AIM:
The exercise asks for every line of the data to be reproduced exactly.
>> BEGIN
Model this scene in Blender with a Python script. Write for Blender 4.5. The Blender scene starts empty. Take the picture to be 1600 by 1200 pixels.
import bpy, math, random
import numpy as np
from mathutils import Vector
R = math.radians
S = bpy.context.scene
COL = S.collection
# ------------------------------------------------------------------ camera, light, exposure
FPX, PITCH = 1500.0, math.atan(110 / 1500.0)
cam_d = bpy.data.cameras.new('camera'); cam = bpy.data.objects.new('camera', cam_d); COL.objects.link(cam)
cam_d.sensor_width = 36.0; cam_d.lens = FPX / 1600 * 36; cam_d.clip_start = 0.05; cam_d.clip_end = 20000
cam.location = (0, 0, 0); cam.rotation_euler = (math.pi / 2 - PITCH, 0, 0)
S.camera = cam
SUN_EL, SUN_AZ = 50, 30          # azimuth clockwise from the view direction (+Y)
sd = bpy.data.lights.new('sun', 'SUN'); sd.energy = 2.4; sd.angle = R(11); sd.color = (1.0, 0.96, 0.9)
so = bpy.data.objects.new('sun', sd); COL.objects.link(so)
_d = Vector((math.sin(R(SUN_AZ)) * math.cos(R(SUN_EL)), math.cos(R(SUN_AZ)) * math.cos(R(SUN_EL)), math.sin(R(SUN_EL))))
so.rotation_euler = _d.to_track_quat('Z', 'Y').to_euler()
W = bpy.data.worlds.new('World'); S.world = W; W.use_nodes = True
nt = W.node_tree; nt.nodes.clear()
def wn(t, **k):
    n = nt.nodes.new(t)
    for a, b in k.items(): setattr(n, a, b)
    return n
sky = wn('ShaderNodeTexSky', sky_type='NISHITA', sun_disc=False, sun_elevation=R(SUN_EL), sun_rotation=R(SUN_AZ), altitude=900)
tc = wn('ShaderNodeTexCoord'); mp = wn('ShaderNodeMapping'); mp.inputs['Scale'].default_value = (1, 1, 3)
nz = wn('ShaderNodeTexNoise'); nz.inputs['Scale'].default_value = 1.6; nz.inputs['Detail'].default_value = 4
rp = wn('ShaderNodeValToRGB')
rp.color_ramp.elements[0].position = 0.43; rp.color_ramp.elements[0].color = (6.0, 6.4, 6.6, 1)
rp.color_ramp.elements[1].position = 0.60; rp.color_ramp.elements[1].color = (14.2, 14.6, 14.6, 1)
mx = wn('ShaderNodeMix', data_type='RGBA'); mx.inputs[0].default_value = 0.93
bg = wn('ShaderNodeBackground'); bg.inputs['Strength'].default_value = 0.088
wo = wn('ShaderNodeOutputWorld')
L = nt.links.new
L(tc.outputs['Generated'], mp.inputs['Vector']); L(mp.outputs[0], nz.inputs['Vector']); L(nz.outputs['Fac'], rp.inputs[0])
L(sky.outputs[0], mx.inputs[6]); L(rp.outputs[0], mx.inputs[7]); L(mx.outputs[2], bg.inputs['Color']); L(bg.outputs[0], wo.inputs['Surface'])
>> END
RESULT:
Model this scene in Blender with a Python script. Write for Blender 4.5. The Blender scene starts empty. Take the picture to be 1600 by 1200 pixels.
import bpy, math, random
import numpy as np
from mathutils import Vector
R = math.radians
S = bpy.context.scene
COL = S.collection
# ------------------------------------------------------------------ camera, light, exposure
FPX, PITCH = 1500.0, math.atan(110 / 1500.0)
cam_d = bpy.data.cameras.new('camera'); cam = bpy.data.objects.new('camera', cam_d); COL.objects.link(cam)
cam_d.sensor_width = 36.0; cam_d.lens = FPX / 1600 * 36; cam_d.clip_start = 0.05; cam_d.clip_end = 20000
cam.location = (0, 0, 0); cam.rotation_euler = (math.pi / 2 - PITCH, 0, 0)
S.camera = cam
SUN_EL, SUN_AZ = 50, 30          # azimuth clockwise from the view direction (+Y)
sd = bpy.data.lights.new('sun', 'SUN'); sd.energy = 2.4; sd.angle = R(11); sd.color = (1.0, 0.96, 0.9)
so = bpy.data.objects.new('sun', sd); COL.objects.link(so)
_d = Vector((math.sin(R(SUN_AZ)) * math.cos(R(SUN_EL)), math.cos(R(SUN_AZ)) * math.cos(R(SUN_EL)), math.sin(R(SUN_EL))))
so.rotation_euler = _d.to_track_quat('Z', 'Y').to_euler()
W = bpy.data.worlds.new('World'); S.world = W; W.use_nodes = True
nt = W.node_tree; nt.nodes.clear()
def wn(t, **k):
    n = nt.nodes.new(t)
    for a, b in k.items(): setattr(n, a, b)
    return n
sky = wn('ShaderNodeTexSky', sky_type='NISHITA', sun_disc=False, sun_elevation=R(SUN_EL), sun_rotation=R(SUN_AZ), altitude=900)
tc = wn('ShaderNodeTexCoord'); mp = wn('ShaderNodeMapping'); mp.inputs['Scale'].default_value = (1, 1, 3)
nz = wn('ShaderNodeTexNoise'); nz.inputs['Scale'].default_value = 1.6; nz.inputs['Detail'].default_value = 4
rp = wn('ShaderNodeValToRGB')
rp.color_ramp.elements[0].position = 0.43; rp.color_ramp.elements[0].color = (6.0, 6.4, 6.6, 1)
rp.color_ramp.elements[1].position = 0.60; rp.color_ramp.elements[1].color = (14.2, 14.6, 14.6, 1)
mx = wn('ShaderNodeMix', data_type='RGBA'); mx.inputs[0].default_value = 0.93
bg = wn('ShaderNodeBackground'); bg.inputs['Strength'].default_value = 0.088
wo = wn('ShaderNodeOutputWorld')
L = nt.links.new
L(tc.outputs['Generated'], mp.inputs['Vector']); L(mp.outputs[0], nz.inputs['Vector']); L(nz.outputs['Fac'], rp.inputs[0])
L(sky.outputs[0], mx.inputs[6]); L(rp.outputs[0], mx.inputs[7]); L(mx.outputs[2], bg.inputs['Color']); L(bg.outputs[0], wo.inputs['Surface'])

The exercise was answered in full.